After enough of these incidents, there arose a general awareness among officials and the media that anything that increased attention to these incidents and enhanced their dramatic appeal was, intentionally or not, serving the purposes of the terrorists. There was much soul-searching by the press about this. There was not really a school solution that was developed and adopted; even the most responsible news organization cannot completely self-censor coverage of what is still a genuine news event. But at least there was awareness and discussion of the interests at stake, and some effort to find ways to minimize the harm of giving free publicity to terrorists.

Further evolution of terrorist tactics over the next couple of decades saw a shift away from capturing people to threaten to kill them and toward operations that killed people straightaway. 9/11 was not the start of this trend but was the most spectacular and deadly example of it. Jenkins's observation remained partly correct in that terrorists still wanted a lot of people watching, but killing a lot of people was the way of getting other people to watch. Countering terrorism (by the government) and covering it (by the press) became focused on bombs suddenly going off without warning. Awareness of the issues and interests involved in hostage situations atrophied.

Now the group sometimes known as ISIS represents a further turn in terrorist groups' tactics. This is partly a matter of the use of armed force to capture and hold territory, but what has captured our collective attention at least as much is the serial drama of the group's hostages being individually threatened with death, and some of those threats being carried out—a drama being served up in slick videotaped fashion to milk as much publicity as possible from it. We, the public, and the media have responded by being duly fascinated and horrified and by being stimulated by the drama to push our policymakers into deeper military engagement in the Middle East. Meanwhile the sort of soul-searching about hostage dramas that was evident three decades ago is hard to find today. The lessons about this sort of thing that were learned back then seem to have been forgotten.

This is one of the ways, though not the only one, in which we have been playing into the hands of ISIS. As with those hostage incidents back in the 1970s and 1980s, the demands terrorists make are not necessarily their main objectives. Although the threats by ISIS to kill more hostages are ostensibly intended to deter Western military action, it is at least as likely that they are intended, as in fact is happening, to stimulate such action—all the better for the group to pose as the chief defender of the Sunni Muslim umma against depredations of the U.S.-led West.

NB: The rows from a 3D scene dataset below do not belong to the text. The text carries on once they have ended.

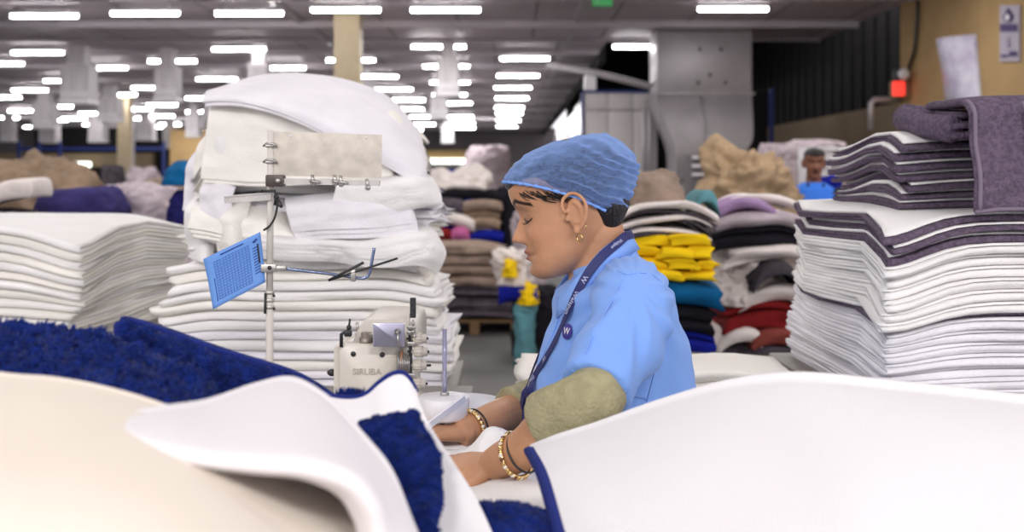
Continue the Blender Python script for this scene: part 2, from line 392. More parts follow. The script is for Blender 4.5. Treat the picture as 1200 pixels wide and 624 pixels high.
# exit sign at the top
ex = thing('exit_sign', P(706, 6, 17.5), 'green lit sign hanging at the very top of the picture', 'sign')
MB().bx(XW(694, 17.5), XW(718, 17.5), 17.5, 17.56, ZW(7, 17.5), ZW(-5, 17.5), bev=.01).build('sign_face', mat('green_sign', srgb(0, 110, 50), .4, emit=srgb(0, 140, 60), es=.5), ex, smooth=False)
for q in (-.1, .1): MB().tube([P(706, -5, 17.52) + Vector((q, 0, 0)), P(706, -5, 17.52) + Vector((q, 0, CEIL - ZW(-5, 17.5)))], .008, 6).build('hanger', M['dark'], ex)
MB().tube([P(700, 2, 17.49), P(701, 1, 17.49)], .012, 6).build('running_figure', M['lamp_body'], ex)

# far strip windows low in the back wall
for k, (a, b_, py0, py1) in enumerate(((495, 516, 186, 192), (517, 530, 186, 192), (531, 545, 186, 192), (80, 106, 190, 196), (75, 84, 198, 202))):
    Yb = 77.3 if k < 3 else 62.5
    o = MB().bx(XW(a, Yb), XW(b_, Yb), Yb, Yb + .1, ZW(py1, Yb), ZW(py0, Yb)).build('window_%d' % (k+1), M['tube_small'], smooth=False); struct(o)

# ---------------- right back: duct, panels, pipes ----------------
Yd = 23.2
d = thing('ventilation_duct', (XW(822, Yd), Yd + .6, 0), 'large galvanised sheet metal ventilation duct behind the worker, reaching the ceiling', 'duct')
xa, xb = XW(770, Yd), XW(882, Yd)
sharp(MB().bx(xa, xb, Yd, Yd + 1.3, ZW(110, Yd), CEIL - .02, bev=.04).build('upper_duct', M['galv'], d))
MB().bx(xa - .05, xb + .04, Yd - .05, Yd + 1.35, ZW(111, Yd), ZW(108.5, Yd)).build('flange', M['galv'], d, smooth=False)
rings = []
for i in range(15):
    t_ = i/14; py = 110 + t_*100
    xl = 769 + 22*sm(t_*1.3); xr = 881 - 2*t_ - 40*sm((t_ - .45)/.55)**1.5
    off = -.25*math.sin(t_*math.pi*.8)
    rings.append([P(xl, py, Yd) + Vector((0, off, 0)), P(xr, py, Yd) + Vector((0, off, 0)), P(xr, py, Yd) + Vector((0, 1.25, 0)), P(xl, py, Yd) + Vector((0, 1.25, 0))])
sharp(MB().loft(rings).build('lower_elbow', M['galv'], d), 50)
rings = [[P(a, 110, Yd) + Vector((0, -.06, 0)), P(a + 2.5, 110, Yd) + Vector((0, -.06, 0)), P(a + 2.5, 210, Yd) + Vector((0, -.3, 0)), P(a, 210, Yd) + Vector((0, -.3, 0))] for a in (821,)]
for (a, b_) in ((821, 165),):
    MB().tube([P(a, 112, Yd) + Vector((0, -.03, 0)), P(a + 2, 150, Yd) + Vector((0, -.27, 0)), P(a + 3, 195, Yd) + Vector((0, -.2, 0))], .025, 6).build('seam', M['galv'], d)
for (a, b_) in ((818, 97), (850, 97), (832, 88), (820, 58), (845, 58)):
    MB().sphere(P(a, b_, Yd) + Vector((0, -.01, 0)), .035, 8, 6).build('bolt', M['dark'], d)
MB().bx(xa + .2, xb - .6, Yd + .1, Yd + 1.2, 0, ZW(208, Yd)).build('duct_base', M['galv'], d, smooth=False)

Yp = 24.6
pn = thing('partition_panel', (XW(723, Yp), Yp, 0), 'cream panelled cabin wall with a blue steel frame left of the galvanised duct', 'partition')
for k in range(3):
    a = 684 + k*29
    sharp(MB().bx(XW(a, Yp), XW(a + 28.3, Yp), Yp, Yp + .1, .05, ZW(130, Yp), bev=.015).build('lower_panel', M['panel'], pn))
    sharp(MB().bx(XW(a, Yp), XW(a + 28.3, Yp), Yp, Yp + .1, ZW(129, Yp), ZW(109, Yp), bev=.015).build('upper_panel', M['panel'], pn))
MB().bx(XW(681, Yp), XW(684, Yp), Yp - .03, Yp + .12, 0, ZW(106, Yp)).build('frame_post', M['bluesteel'], pn, smooth=False)
MB().bx(XW(681, Yp), XW(771, Yp), Yp - .03, Yp + .12, ZW(109, Yp), ZW(106, Yp)).build('frame_rail', M['bluesteel'], pn, smooth=False)
for a in (755, 761): MB().tube([P(a, 125, Yp - .1), P(a, 200, Yp - .1)], .05, 8).build('pipe', M['diff'], pn)
# glossy white side cabins receding left of the frame
gl = thing('side_cabin', (XW(672, 30), 31, 0), 'row of white glossy cabins catching lamp reflections, left of the blue framed panel', 'cabin')
gw = mat('glossy_white', (.62, .60, .62, 1), .18)
for k in range(4):
    Y0 = 27 + k*5
    sharp(MB().bx(1.75, 1.95, Y0, Y0 + 4.8, 0, ZC + 1.9 - k*.1, bev=.03).build('cabin_side', gw, gl))
MB().bx(1.72, 2.0, 27, 27.3, ZC + 1.2, ZC + 2.5, bev=.03).build('cabin_sign', M['lamp_body'], gl, smooth=False)
MB().tube([P(640, 76, 24.3), P(700, 86, 24.3), P(772, 104, 24.3)], .07, 8).build('conduit', M['diff'])
tag(bpy.data.objects['conduit'], 'grey pipe slanting down across the dark opening above the blue framed panel', 'pipe')
struct(MB().bx(XW(882, 26), XW(903, 26), 26.3, 26.4, 0, ZW(106, 26)).build('wall_grey_panel', M['darkwall'], smooth=False))
tag(MB().bx(XW(903.5, 25.9), XW(907, 25.9), 25.9, 26.1, 0, ZW(104, 25.9)).build('steel_post', M['bluesteel'], smooth=False), 'dark blue steel post right of the galvanised duct', 'post')

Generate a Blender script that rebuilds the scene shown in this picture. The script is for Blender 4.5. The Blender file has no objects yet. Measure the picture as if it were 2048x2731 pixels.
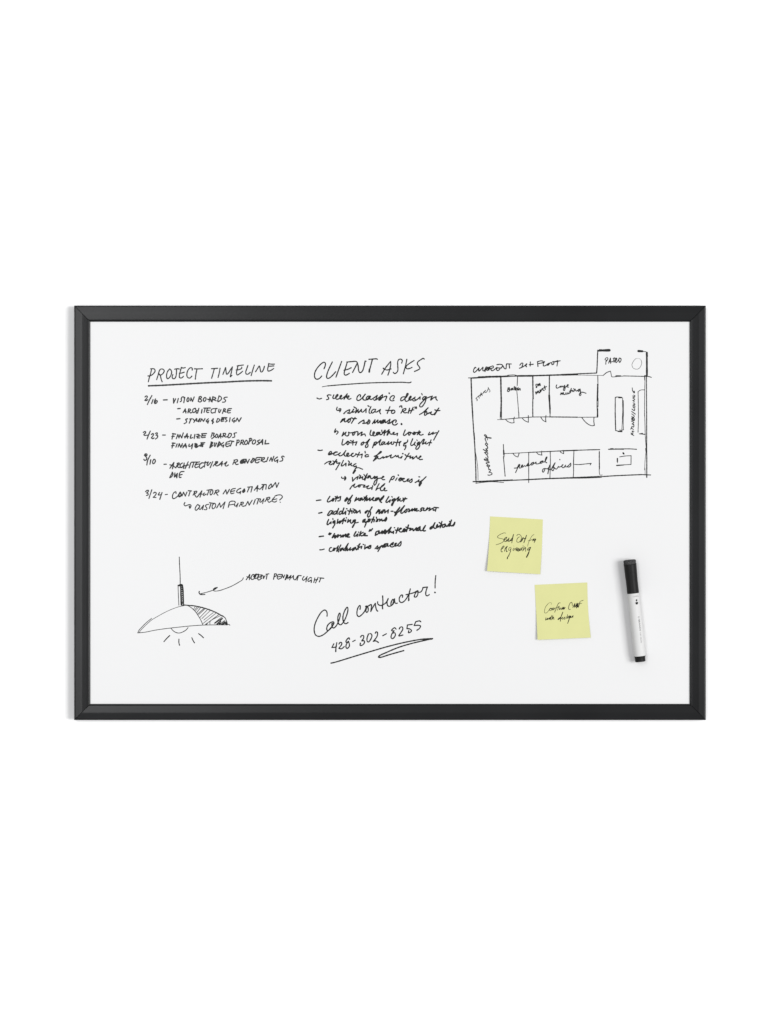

We also serve the group's objectives every time we (including our government or the press) portray the group as ten feet tall and strong enough to warrant something akin to a declaration of war. A specific objective served is to increase the group's allure in the eyes of would-be Western recruits. We even serve those objectives with the way we label the group, with much of the Western press using its preferred name of Islamic State even though we have no interest in suggesting that the group's practices are consistent with Islam or that it is worthy of being recognized as a state. The press does not necessarily refer to other entities by their preferred but non-descriptive names (how many newspaper articles about North Korea do you see that identify it as the Democratic People's Republic of Korea?); why should it do so with this one? At least the U.S. government has wisely been using instead the mundane acronym ISIL.

Just about everyone who expounds on what the United States ought to be doing these days in Syria and Iraq seems to be claiming to be an expert on terrorism. Before making that claim they ought to learn some of those lessons that had been learned 30 years ago.